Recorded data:
* * *
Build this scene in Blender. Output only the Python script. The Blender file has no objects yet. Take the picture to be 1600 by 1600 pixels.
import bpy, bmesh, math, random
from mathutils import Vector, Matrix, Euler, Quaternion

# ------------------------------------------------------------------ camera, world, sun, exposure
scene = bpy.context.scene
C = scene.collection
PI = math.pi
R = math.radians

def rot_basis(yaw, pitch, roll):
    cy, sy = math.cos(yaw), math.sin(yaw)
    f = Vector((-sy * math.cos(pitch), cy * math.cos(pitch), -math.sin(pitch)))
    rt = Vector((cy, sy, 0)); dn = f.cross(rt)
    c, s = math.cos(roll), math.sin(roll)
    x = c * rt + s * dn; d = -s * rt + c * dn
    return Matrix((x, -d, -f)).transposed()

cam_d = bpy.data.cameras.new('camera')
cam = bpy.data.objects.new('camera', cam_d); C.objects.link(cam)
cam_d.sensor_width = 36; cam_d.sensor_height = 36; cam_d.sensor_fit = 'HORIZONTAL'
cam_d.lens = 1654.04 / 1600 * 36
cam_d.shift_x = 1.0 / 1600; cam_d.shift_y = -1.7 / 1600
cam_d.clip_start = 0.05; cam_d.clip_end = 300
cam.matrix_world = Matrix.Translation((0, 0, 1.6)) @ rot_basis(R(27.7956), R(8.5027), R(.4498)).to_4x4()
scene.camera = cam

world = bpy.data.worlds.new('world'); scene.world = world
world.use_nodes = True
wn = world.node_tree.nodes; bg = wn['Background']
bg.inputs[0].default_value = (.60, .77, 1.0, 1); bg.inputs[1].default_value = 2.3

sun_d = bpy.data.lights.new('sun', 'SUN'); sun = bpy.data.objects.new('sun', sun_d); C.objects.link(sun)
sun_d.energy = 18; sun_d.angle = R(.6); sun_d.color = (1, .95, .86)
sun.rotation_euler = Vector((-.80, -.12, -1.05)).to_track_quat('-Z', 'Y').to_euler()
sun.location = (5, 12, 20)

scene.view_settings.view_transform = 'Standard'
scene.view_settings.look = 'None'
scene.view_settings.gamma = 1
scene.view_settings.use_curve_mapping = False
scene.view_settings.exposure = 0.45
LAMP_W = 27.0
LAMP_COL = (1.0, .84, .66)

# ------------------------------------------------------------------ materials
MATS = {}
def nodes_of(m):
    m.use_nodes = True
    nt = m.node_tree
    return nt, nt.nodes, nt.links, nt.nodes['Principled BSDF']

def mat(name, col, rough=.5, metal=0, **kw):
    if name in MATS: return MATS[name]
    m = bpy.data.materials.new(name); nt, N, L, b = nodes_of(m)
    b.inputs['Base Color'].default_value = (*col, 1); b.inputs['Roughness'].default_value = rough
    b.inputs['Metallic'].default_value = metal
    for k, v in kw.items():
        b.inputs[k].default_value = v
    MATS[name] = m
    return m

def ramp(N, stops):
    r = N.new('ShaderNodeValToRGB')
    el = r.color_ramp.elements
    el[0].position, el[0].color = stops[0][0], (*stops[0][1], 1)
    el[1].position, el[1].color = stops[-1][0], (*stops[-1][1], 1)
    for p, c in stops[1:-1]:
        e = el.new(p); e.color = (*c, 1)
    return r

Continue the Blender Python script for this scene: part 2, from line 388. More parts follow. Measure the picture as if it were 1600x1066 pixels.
* * *
Brief:
Please reproduce all of the entries exactly as they stand.

The completed task:
Build this scene in Blender. Output only the Python script. The Blender file has no objects yet. Take the picture to be 1600 by 1600 pixels.
import bpy, bmesh, math, random
from mathutils import Vector, Matrix, Euler, Quaternion

# ------------------------------------------------------------------ camera, world, sun, exposure
scene = bpy.context.scene
C = scene.collection
PI = math.pi
R = math.radians

def rot_basis(yaw, pitch, roll):
    cy, sy = math.cos(yaw), math.sin(yaw)
    f = Vector((-sy * math.cos(pitch), cy * math.cos(pitch), -math.sin(pitch)))
    rt = Vector((cy, sy, 0)); dn = f.cross(rt)
    c, s = math.cos(roll), math.sin(roll)
    x = c * rt + s * dn; d = -s * rt + c * dn
    return Matrix((x, -d, -f)).transposed()

cam_d = bpy.data.cameras.new('camera')
cam = bpy.data.objects.new('camera', cam_d); C.objects.link(cam)
cam_d.sensor_width = 36; cam_d.sensor_height = 36; cam_d.sensor_fit = 'HORIZONTAL'
cam_d.lens = 1654.04 / 1600 * 36
cam_d.shift_x = 1.0 / 1600; cam_d.shift_y = -1.7 / 1600
cam_d.clip_start = 0.05; cam_d.clip_end = 300
cam.matrix_world = Matrix.Translation((0, 0, 1.6)) @ rot_basis(R(27.7956), R(8.5027), R(.4498)).to_4x4()
scene.camera = cam

world = bpy.data.worlds.new('world'); scene.world = world
world.use_nodes = True
wn = world.node_tree.nodes; bg = wn['Background']
bg.inputs[0].default_value = (.60, .77, 1.0, 1); bg.inputs[1].default_value = 2.3

sun_d = bpy.data.lights.new('sun', 'SUN'); sun = bpy.data.objects.new('sun', sun_d); C.objects.link(sun)
sun_d.energy = 18; sun_d.angle = R(.6); sun_d.color = (1, .95, .86)
sun.rotation_euler = Vector((-.80, -.12, -1.05)).to_track_quat('-Z', 'Y').to_euler()
sun.location = (5, 12, 20)

scene.view_settings.view_transform = 'Standard'
scene.view_settings.look = 'None'
scene.view_settings.gamma = 1
scene.view_settings.use_curve_mapping = False
scene.view_settings.exposure = 0.45
LAMP_W = 27.0
LAMP_COL = (1.0, .84, .66)

# ------------------------------------------------------------------ materials
MATS = {}
def nodes_of(m):
    m.use_nodes = True
    nt = m.node_tree
    return nt, nt.nodes, nt.links, nt.nodes['Principled BSDF']

def mat(name, col, rough=.5, metal=0, **kw):
    if name in MATS: return MATS[name]
    m = bpy.data.materials.new(name); nt, N, L, b = nodes_of(m)
    b.inputs['Base Color'].default_value = (*col, 1); b.inputs['Roughness'].default_value = rough
    b.inputs['Metallic'].default_value = metal
    for k, v in kw.items():
        b.inputs[k].default_value = v
    MATS[name] = m
    return m

def ramp(N, stops):
    r = N.new('ShaderNodeValToRGB')
    el = r.color_ramp.elements
    el[0].position, el[0].color = stops[0][0], (*stops[0][1], 1)
    el[1].position, el[1].color = stops[-1][0], (*stops[-1][1], 1)
    for p, c in stops[1:-1]:
        e = el.new(p); e.color = (*c, 1)
    return r

Continue the Blender Python script for this scene: part 2, from line 388. More parts follow. Measure the picture as if it were 1600x1066 pixels.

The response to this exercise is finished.